[Score-Video] Mendelssohn - Piano Concerto No 3 in E minor (2 movements) - MWV.O.13 (1844?)
Автор: awsk
Загружено: 2024-08-01
Просмотров: 5074
Описание:
I. Allegro Molto Vivace 0:02
II. Andante 12:17
Reconstructed and completed by R. Larry Todd
Jennifer Eley, piano
English Chamber Orchestra
Between March 1842 and March 1844 Mendelssohn gave serious thought to composing a piano concerto, which, like Op. 64, was to have been in three connected movements, and, furthermore, in the same key, E minor. The impetus for this work may have come from Edward Buxton, of the English music firm, J. J. Ewer & Co.
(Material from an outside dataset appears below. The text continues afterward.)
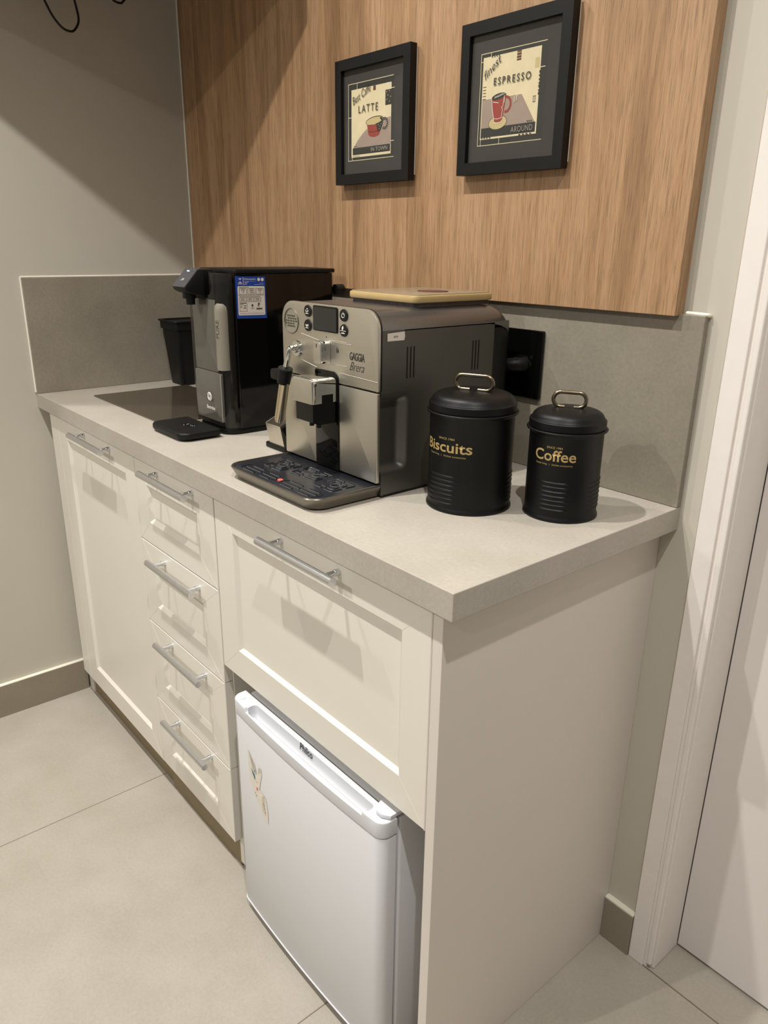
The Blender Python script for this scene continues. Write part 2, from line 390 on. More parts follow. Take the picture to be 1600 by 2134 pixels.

In a letter to Buxton of March 5, 1842, Mendelssohn specifically mentions the idea of a ”3rd [piano] Concerto,” and continues, ”I intend visiting England this spring, and make a stay of some weeks in London, to produce some new compositions I have made; I hope to finish a Concerto till then, and certainly would give you the refusal of it if it shall be the case.” (Letter of March 5, 1842, Mendelssohn to Buxton) As we know, nothing came of the idea then, but two years later, as he contemplated his eighth English sojourn, Mendelssohn wrote to his Leipzig publisher, Breitkopf & Härtel, ”I am thinking of finishing a piano concerto by then [mid-April], when I shall wish to ask you again to bring it safely into the world!” (Letter of March 5, 1844, Mendelssohn to Breitkopf & Härtel).
Though Mendelssohn never finished his ”third” Piano Concerto for England, he did leave an extensive continuity draft for the first two movements and was confident enough even to record several pages in orchestral score for the first movement. These manuscripts survive at the Bodleian Library of Oxford. Of interest to us here is that the piano concerto shares not only its key but certain thematic materials with the Violin Concerto in E minor. Most conspicuously, the second theme of the first movement betrays obvious parallels with the well-known second theme of Op. 64, in which the winds introduce the G-major melody while the solo violin sustains below a pedal point on its G string. The G-major theme for the piano concerto, which appears over a tremolo in the bass, resembles an early sketch for its thematic cousin in Op. 64.
In a similar way, the disjunct motion of the opening E-minor theme of the piano concerto, which traverses the descending fourth e–b, embellished by the leading tone d-sharp, looks forward to the orchestral tutti that closes the first movement of Op. 64.
All in all, the abandoned draft of the third piano concerto impresses as a way-station between the original conception of the violin concerto that gave Mendelssohn no rest in July 1838 and the completed score of September 1844. He thus drew upon some ideas for the violin concerto when he took up the piano concerto; then, after he abandoned that project, the material eventually resurfaced in Op. 64.